## STORED DATA
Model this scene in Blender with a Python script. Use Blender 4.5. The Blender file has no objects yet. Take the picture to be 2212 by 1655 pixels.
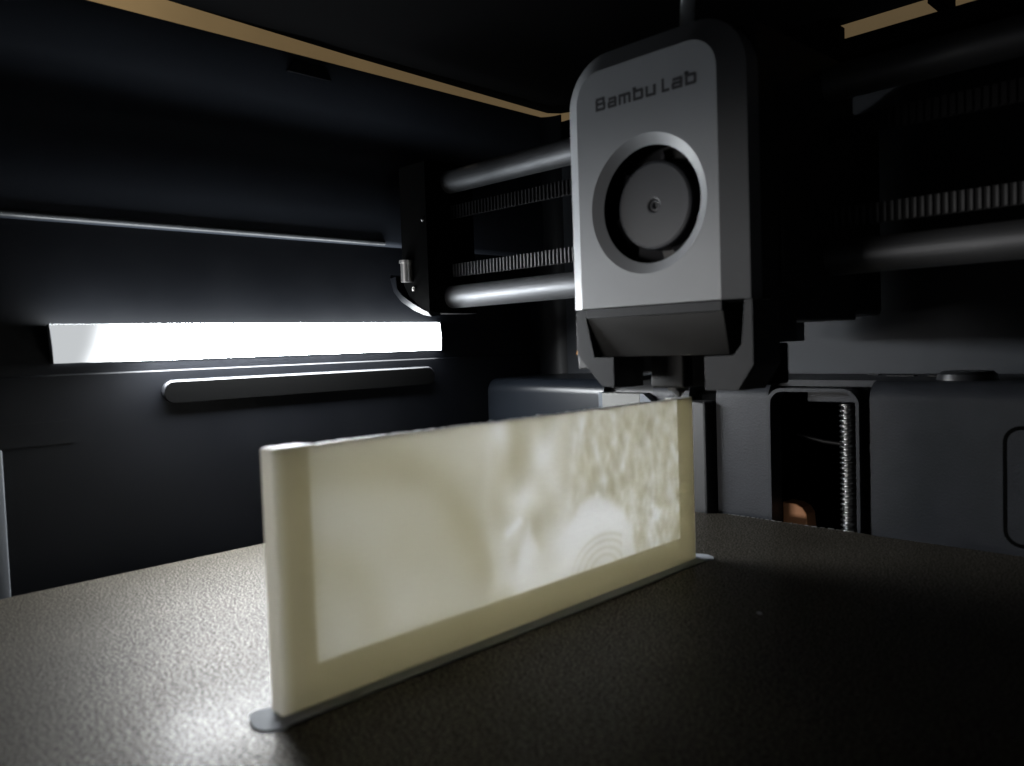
import bpy, bmesh, math, random
from mathutils import Vector, Matrix, noise

S = bpy.context.scene
COL = S.collection
random.seed(7)
MM = 0.001

# ------------------------------------------------------------------ camera
cd = bpy.data.cameras.new('camera')
cam = bpy.data.objects.new('camera', cd)
COL.objects.link(cam)
S.camera = cam
right = Vector((0.70705162, 0.70635398, -0.03379432))
up = Vector((-0.00872653, 0.05650022, 0.99836445))
fwd = Vector((-0.70710809, 0.70560029, -0.04611259))
mw = Matrix((right, up, -fwd)).transposed().to_4x4()
mw.translation = Vector((0, 0, 70 * MM))
cam.matrix_world = mw
cd.sensor_width = 36.0
cd.lens = 36.0 * 1742.14 / 2212.0
cd.clip_start = 0.005
cd.clip_end = 20.0
cd.dof.use_dof = True
cd.dof.focus_distance = 0.38
cd.dof.aperture_fstop = 18.0

# ------------------------------------------------------------------ world, exposure
W = bpy.data.worlds.new('World')
S.world = W
W.use_nodes = True
bg = W.node_tree.nodes['Background']
bg.inputs['Color'].default_value = (0.97, 0.98, 1.0, 1)
bg.inputs['Strength'].default_value = 0.075
S.view_settings.view_transform = 'Standard'
S.view_settings.look = 'None'
S.view_settings.exposure = 0.0
S.view_settings.gamma = 1.0
S.view_settings.use_curve_mapping = False
S.render.engine = 'CYCLES'
S.cycles.use_denoising = True
S.cycles.max_bounces = 10
S.cycles.diffuse_bounces = 5
S.cycles.glossy_bounces = 5
S.cycles.transmission_bounces = 6
S.cycles.sample_clamp_indirect = 40.0
S.cycles.caustics_reflective = False
S.cycles.caustics_refractive = False

LED_STRENGTH = 140.0
PLA_T = 0.535

# warm lamp in the room outside, above the printer's lid
ld = bpy.data.lights.new('room_lamp', 'POINT')
ld.energy = 1.15
ld.color = (1.0, 0.86, 0.66)
ld.shadow_soft_size = 0.05
lo = bpy.data.objects.new('room_lamp', ld)
lo.location = (-0.60, 0.25, 0.52)
COL.objects.link(lo)


# soft fill light added outside the open front to lift rods and cover
fd = bpy.data.lights.new('front_fill', 'AREA')
fd.shape = 'RECTANGLE'
fd.size = 0.36
fd.size_y = 0.09
fd.energy = 1.9
fd.color = (1.0, 0.97, 0.94)
fo_ = bpy.data.objects.new('front_fill', fd)
fo_.location = (-0.45, -0.50, 0.045)
fo_.rotation_euler = (Vector((-0.08, 0.24, 0.09)) - fo_.location).to_track_quat('-Z', 'Y').to_euler()
COL.objects.link(fo_)


# ------------------------------------------------------------------ materials
def mat(name, color, rough=0.5, metallic=0.0, spec=0.5, bump=0.0, bscale=800.0, bdist=0.0002,
        var=0.0, vscale=60.0, detail=3.0, rvar=0.0, sheen=0.0, scratch=0.0):
    m = bpy.data.materials.new(name)
    m.use_nodes = True
    nt = m.node_tree
    p = nt.nodes['Principled BSDF']
    p.inputs['Base Color'].default_value = (*color, 1)
    p.inputs['Roughness'].default_value = rough
    p.inputs['Metallic'].default_value = metallic
    p.inputs['Specular IOR Level'].default_value = spec
    tc = nt.nodes.new('ShaderNodeTexCoord')
    if bump > 0:
        n = nt.nodes.new('ShaderNodeTexNoise')
        n.inputs['Scale'].default_value = bscale
        n.inputs['Detail'].default_value = detail
        nt.links.new(tc.outputs['Object'], n.inputs['Vector'])
        b = nt.nodes.new('ShaderNodeBump')
        b.inputs['Strength'].default_value = bump
        b.inputs['Distance'].default_value = bdist
        nt.links.new(n.outputs['Fac'], b.inputs['Height'])
        nt.links.new(b.outputs['Normal'], p.inputs['Normal'])
    if var > 0 or rvar > 0:
        n2 = nt.nodes.new('ShaderNodeTexNoise')
        n2.inputs['Scale'].default_value = vscale
        n2.inputs['Detail'].default_value = 5.0
        nt.links.new(tc.outputs['Object'], n2.inputs['Vector'])
        if var > 0:
            r = nt.nodes.new('ShaderNodeMapRange')
            r.inputs['From Min'].default_value = 0.3
            r.inputs['From Max'].default_value = 0.7
            r.inputs['To Min'].default_value = 1 - var
            r.inputs['To Max'].default_value = 1 + var
            nt.links.new(n2.outputs['Fac'], r.inputs['Value'])
            mx = nt.nodes.new('ShaderNodeMix')
            mx.data_type = 'RGBA'
            mx.blend_type = 'MULTIPLY'
            mx.inputs[0].default_value = 1.0
            mx.inputs[6].default_value = (*color, 1)
            nt.links.new(r.outputs['Result'], mx.inputs[7])
            nt.links.new(mx.outputs[2], p.inputs['Base Color'])
        if rvar > 0:
            r2 = nt.nodes.new('ShaderNodeMapRange')
            r2.inputs['From Min'].default_value = 0.3
            r2.inputs['From Max'].default_value = 0.7
            r2.inputs['To Min'].default_value = rough - rvar
            r2.inputs['To Max'].default_value = rough + rvar
            nt.links.new(n2.outputs['Fac'], r2.inputs['Value'])
            nt.links.new(r2.outputs['Result'], p.inputs['Roughness'])
    return m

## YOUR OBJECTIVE
Each line above that includes "scene" should be shown.

## TASK OUTPUT
Model this scene in Blender with a Python script. Use Blender 4.5. The Blender file has no objects yet. Take the picture to be 2212 by 1655 pixels.
S = bpy.context.scene